‘Letters of Suresh’ Off Broadway Review: Rajiv Joseph Drama Unfolds at the Pace of Snail Mail

The gorgeous projection design gives the Second Stage production its only sense of motion

letters of suresh
Photo: Joan Marcus

Sometimes it’s worth staying in your seat to the end, even when the previous 80 minutes have been static. For instance, Thom Sesma plays a character named Father Hashimoto in Rajiv Joseph’s new Off Broadway play, “Letters of Suresh,” which opened Tuesday at Second Stage’s Tony Kiser Theater. This Roman Catholic priest living in Nagasaki, Japan, has been the major topic of conversation in the play before we finally meet him, standing under a large Torii. It’s the same kind of arch we’ve been told is a symbol of cultural appropriation in Seattle, because it is used by a botanical garden there to denote Japan. No matter that Mikiko Suzuki MacAdams’ set design uses a Torii here to denote Japan in a theater in New York City.

This is no doubt a minority opinion, but Sesma brought “Letters of Suresh” to life because, for me, he channels one of the great guilty pleasures of my moviegoing career: Otto Kruger’s supremely unctuous performance in the 1954 Douglas Sirk potboiler “Magnificent Obsession,” starring Rock Hudson and Jane Wyman. Sesma has that same overly modulated speaking voice and beatified smile that Kruger used to describe the holy beauty of the “magnificent obsession.” I’ve seen this Sirk film several times and never been able to understand what the hell Kruger is talking about. Same goes for what Sesma tells us at the end of “Letters of Suresh.” Undoubtedly, it’s profound, not to mention pretentious.

We know it’s both those things because 1) Father Hashimoto lives in Nagasaki and survived the atomic bomb, and 2) he and his pen pal Suresh Thakur (Ramiz Monsef) talk a lot about the heart of the blue whale, which is so large that a human being can walk through its valves, if that person happened to be Jonah. Oh, and the blue whale’s heart pumps 60 gallons of blood every beat.

All this talk of whale hearts is supposed to make us contemplate nature, God and our existence on Earth and in the cosmos.
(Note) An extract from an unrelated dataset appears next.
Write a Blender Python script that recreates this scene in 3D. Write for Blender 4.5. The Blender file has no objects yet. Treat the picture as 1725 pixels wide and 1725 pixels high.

Instead, it made my mind wander to the environmental disaster that is Japan’s refusal to outlaw whale hunting. Joseph doesn’t mention this atrocity in “Letters.”  He also doesn’t mention Pearl Harbor or Japan’s brutal decades-long occupation of Korea, even though Father Hashimoto’s great-grandniece Melody Park (Ali Ahn, being very solicitous), now living in Seattle, is the daughter of a man born in Korea.

May Adrales’ direction is enhanced by Shawn Duan’s gorgeous projection design, which gives the production its only sense of motion. Adrales leaves Monsef adrift to play Suresh as if he were hyperactive and mentally challenged, even though he is a self-professed genius. When we first meet him, Suresh is also only 18 years old, an age in no way projected by Monsef. Only later are we told what career Suresh chooses in his adult life, where he’s unquestionably a genius and not a very nice one.

Joseph keeps highlighting one refrain in his play, and it goes like this: There’s “no love without a cross and no cross without a victim.” So, is Suresh’s lack of love the reason Father Hashimoto is a victim on a cross? Or are all those slaughtered whales (227 per year) in Japanese waters the real victims?

As one would expect from the title, most of Joseph’s play has us listening to Suresh, Melody and Father Hasimoto read letters. A fourth character, Amelia Wren (the understated Kellie Overbey), plays Suresh’s love interest, and she gets to use the slightly more dramatic form of communication that is FaceTime and texting.